Advancing Civilisation in Bronze Age
In Western Switzerland the transition period of copper is followed without a gap in the development by the Bronze Period proper. With the introduction of bronze all the conditions of life were more highly developed in the sense of increased culture. With better tools the stations of the Bronze Age could be erected at a greater distance from the bank, often two hundred to three hundred yards; the space they take up is also much greater. The piles are not only better preserved, according as the time of their being driven in more nearly approaches our own, but they are also better worked, are often square, and the points that are rammed into the lake-bottom are better cut. The settlements of the Bronze Age often cover an area of several hundred square yards, and are no longer comparatively mean villages, as in the Stone Age; the pile settlements of the Bronze Age are well-organised market towns and even flourishing small cities, where a certain luxury already prevails. The products of their industry are graced by that beauty and elegance of form that only an advanced civilisation can create. As in the Stone Age, so also in the Bronze Age of Central and Northern Europe, the most important working-implement, which was, however, also used as a weapon, was the axe, or celt. The most primitive forms of axes, like the above-mentioned copper axes, still resemble the simple stone axes: like these, they have no special contrivance for fastening the handle. In more developed forms of axes such contrivances for fastening the handle appear first in the form of slight flanges, which become wider and wider; finally they develop into regular wings, which, by curving towards one another, develop into two almost closed lateral semi-canals on the upper side of the celt. In the hollow celts a simple socket for the handle was cast in the making; an additional means of fastening the handle was provided in a loop, which also occurs on winged celts. Besides the celt, or axe-blade, broad and narrow chisels of bronze occur in various forms for working wood. A second chief type of instrument is the one-edged bronze knife with elegantly curved back and a handle tongue.
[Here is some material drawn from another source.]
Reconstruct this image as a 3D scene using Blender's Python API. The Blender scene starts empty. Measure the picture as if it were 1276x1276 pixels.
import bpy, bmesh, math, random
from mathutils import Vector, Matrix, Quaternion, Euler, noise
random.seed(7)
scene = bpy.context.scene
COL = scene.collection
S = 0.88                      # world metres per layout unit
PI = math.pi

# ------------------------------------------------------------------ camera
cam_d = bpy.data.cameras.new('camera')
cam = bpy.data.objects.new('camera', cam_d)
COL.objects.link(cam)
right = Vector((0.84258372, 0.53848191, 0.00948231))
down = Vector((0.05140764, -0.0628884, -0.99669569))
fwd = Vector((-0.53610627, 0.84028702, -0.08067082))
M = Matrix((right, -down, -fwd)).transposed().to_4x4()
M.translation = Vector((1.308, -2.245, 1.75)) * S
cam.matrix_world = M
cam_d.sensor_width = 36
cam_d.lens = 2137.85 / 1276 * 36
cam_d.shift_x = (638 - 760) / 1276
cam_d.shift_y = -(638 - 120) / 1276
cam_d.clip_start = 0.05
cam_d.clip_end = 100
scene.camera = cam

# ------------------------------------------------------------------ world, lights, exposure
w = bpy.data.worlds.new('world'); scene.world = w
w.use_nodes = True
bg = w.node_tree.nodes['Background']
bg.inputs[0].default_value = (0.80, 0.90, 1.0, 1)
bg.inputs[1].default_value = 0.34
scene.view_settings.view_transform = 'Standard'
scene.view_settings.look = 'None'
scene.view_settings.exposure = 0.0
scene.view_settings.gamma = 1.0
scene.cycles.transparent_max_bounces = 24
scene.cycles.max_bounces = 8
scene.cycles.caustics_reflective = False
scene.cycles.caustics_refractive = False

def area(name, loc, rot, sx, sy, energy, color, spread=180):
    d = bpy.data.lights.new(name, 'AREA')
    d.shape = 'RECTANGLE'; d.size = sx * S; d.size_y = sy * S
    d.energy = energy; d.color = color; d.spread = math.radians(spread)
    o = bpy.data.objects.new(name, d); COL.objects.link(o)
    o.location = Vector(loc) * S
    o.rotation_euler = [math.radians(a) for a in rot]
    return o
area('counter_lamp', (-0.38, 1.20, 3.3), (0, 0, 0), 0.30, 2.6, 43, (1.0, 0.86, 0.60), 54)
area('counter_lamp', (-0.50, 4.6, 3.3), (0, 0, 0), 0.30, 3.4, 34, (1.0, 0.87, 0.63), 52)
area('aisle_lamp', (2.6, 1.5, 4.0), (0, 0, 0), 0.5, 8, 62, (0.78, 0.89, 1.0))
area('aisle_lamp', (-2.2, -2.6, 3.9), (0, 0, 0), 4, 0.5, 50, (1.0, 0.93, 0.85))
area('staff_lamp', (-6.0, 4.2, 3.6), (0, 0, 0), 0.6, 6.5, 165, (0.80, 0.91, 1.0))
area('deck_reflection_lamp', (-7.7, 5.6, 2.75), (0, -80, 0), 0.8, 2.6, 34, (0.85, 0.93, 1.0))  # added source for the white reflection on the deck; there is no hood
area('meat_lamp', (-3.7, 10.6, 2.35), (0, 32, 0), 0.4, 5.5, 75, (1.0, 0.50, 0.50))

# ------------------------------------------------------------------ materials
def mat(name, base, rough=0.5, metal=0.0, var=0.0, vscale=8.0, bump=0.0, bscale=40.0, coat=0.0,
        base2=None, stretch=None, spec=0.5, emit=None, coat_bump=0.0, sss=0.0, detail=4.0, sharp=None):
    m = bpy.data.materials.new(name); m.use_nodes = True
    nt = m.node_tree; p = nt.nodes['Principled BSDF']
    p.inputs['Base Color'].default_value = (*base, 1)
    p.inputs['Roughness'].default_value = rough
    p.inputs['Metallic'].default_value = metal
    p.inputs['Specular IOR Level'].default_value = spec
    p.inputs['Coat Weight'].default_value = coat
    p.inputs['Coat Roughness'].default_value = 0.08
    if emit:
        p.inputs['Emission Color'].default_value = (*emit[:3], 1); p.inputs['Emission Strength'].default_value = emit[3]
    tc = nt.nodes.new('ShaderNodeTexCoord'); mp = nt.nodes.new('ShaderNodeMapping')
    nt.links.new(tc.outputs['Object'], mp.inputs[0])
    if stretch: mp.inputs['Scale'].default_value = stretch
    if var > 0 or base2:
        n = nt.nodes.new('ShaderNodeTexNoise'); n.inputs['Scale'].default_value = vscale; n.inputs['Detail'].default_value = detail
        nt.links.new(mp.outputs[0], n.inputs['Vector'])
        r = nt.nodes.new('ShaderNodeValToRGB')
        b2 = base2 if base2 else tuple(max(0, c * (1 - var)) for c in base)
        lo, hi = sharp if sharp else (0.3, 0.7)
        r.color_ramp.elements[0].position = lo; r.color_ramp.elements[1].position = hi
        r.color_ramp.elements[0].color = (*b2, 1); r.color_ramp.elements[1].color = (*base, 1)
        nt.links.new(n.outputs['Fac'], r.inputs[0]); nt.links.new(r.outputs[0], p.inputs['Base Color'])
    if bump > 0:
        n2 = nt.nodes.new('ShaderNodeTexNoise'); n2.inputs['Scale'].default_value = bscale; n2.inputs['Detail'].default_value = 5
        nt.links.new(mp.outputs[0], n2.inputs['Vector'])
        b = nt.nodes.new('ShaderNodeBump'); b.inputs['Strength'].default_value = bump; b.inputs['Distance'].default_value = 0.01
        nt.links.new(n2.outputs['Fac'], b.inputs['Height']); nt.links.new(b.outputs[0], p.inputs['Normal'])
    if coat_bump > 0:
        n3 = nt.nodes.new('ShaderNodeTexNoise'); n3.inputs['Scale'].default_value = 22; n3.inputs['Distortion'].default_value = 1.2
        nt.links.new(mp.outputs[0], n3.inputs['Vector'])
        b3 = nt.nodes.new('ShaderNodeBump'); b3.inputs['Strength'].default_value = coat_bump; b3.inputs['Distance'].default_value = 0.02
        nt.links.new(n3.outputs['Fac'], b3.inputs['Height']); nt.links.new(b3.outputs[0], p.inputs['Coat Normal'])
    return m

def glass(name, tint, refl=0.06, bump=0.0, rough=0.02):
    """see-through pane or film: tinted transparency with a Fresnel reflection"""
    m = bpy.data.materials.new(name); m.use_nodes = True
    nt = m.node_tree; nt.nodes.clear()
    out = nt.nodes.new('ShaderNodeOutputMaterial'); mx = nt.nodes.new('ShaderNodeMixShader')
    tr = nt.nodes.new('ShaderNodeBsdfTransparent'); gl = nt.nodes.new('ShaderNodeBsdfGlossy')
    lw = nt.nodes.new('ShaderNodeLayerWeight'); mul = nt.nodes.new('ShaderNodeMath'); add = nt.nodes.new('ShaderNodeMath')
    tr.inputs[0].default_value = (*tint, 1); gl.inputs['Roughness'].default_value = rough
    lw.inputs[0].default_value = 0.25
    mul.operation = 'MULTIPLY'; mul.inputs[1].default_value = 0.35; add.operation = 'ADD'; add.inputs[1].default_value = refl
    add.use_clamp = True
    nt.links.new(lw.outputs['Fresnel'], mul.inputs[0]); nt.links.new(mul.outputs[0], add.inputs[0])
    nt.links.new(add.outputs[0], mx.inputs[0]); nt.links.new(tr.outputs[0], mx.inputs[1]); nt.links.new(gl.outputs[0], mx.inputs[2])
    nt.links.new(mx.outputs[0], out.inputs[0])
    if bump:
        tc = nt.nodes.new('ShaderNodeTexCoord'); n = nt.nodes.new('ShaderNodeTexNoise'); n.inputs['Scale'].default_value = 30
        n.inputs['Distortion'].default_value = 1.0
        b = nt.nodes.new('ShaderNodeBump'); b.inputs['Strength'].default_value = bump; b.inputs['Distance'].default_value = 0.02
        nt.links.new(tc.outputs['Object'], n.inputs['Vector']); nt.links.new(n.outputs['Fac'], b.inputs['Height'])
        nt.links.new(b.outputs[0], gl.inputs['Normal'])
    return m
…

THE HILL OF TROY, IN WHICH IS RECORDED A WONDERFUL STORY OF MAN’S PROGRESS
Seven towns of Troy were built upon this hill, one above the ruins of the other, the earliest dating from 3000 B.C.; and the brilliant excavations of Dr. Henry Schliemann, which have won him immortal fame, have contributed more to our knowledge of the history of mankind than any other excavations in our time, as on this site is concentrated a continuous record of man’s progress from the late Stone Age to the height of Greek civilisation.
The manner in which iron was found in the lake-dwellings, as mentioned above, shows the gradual development of a period of transition between a Bronze and an Iron Age. In spite of the difference in the material which the lake-dwellers used for making their weapons and tools in the periods of transition, they still imitate the old forms received from their forefathers. Just as the first metal axes of copper are copies of the stone axes, so also, when iron first became known, were weapons made of this metal which corresponded in form to the bronze weapons that had hitherto been used.
The Bronze Period was first proved to have been a complete form of culture in the North of Europe—in North Germany and Scandinavia. We have now succeeded in establishing the fact that it was a preliminary stage of the Iron Age, in locally original development, in all ancient centres of culture. It is very remarkable that the civilised states of the New World also employed only copper and bronze as working metals. Thus the Peruvians did not know iron any more than the other American peoples until they came in contact with European influences. Besides copper and bronze they had tin and lead, gold and silver. The Peruvian bronzes contain silver to the extent of five to ten per cent. There are axes or celts of bronze similar to the rudest of the first European beginnings in metal corresponding in form to the simple stone axe. Many of the other forms of weapons and implements familiar in the Bronze Age of the Old World were also made of bronze or copper in America; semi-lunar knives with a handle in the middle, lance-heads and arrow-heads, swords, war-clubs like morning stars, etc. At the same time weapons and implements of stone still remained in use.
In the Old World progress beyond bronze is everywhere due to iron.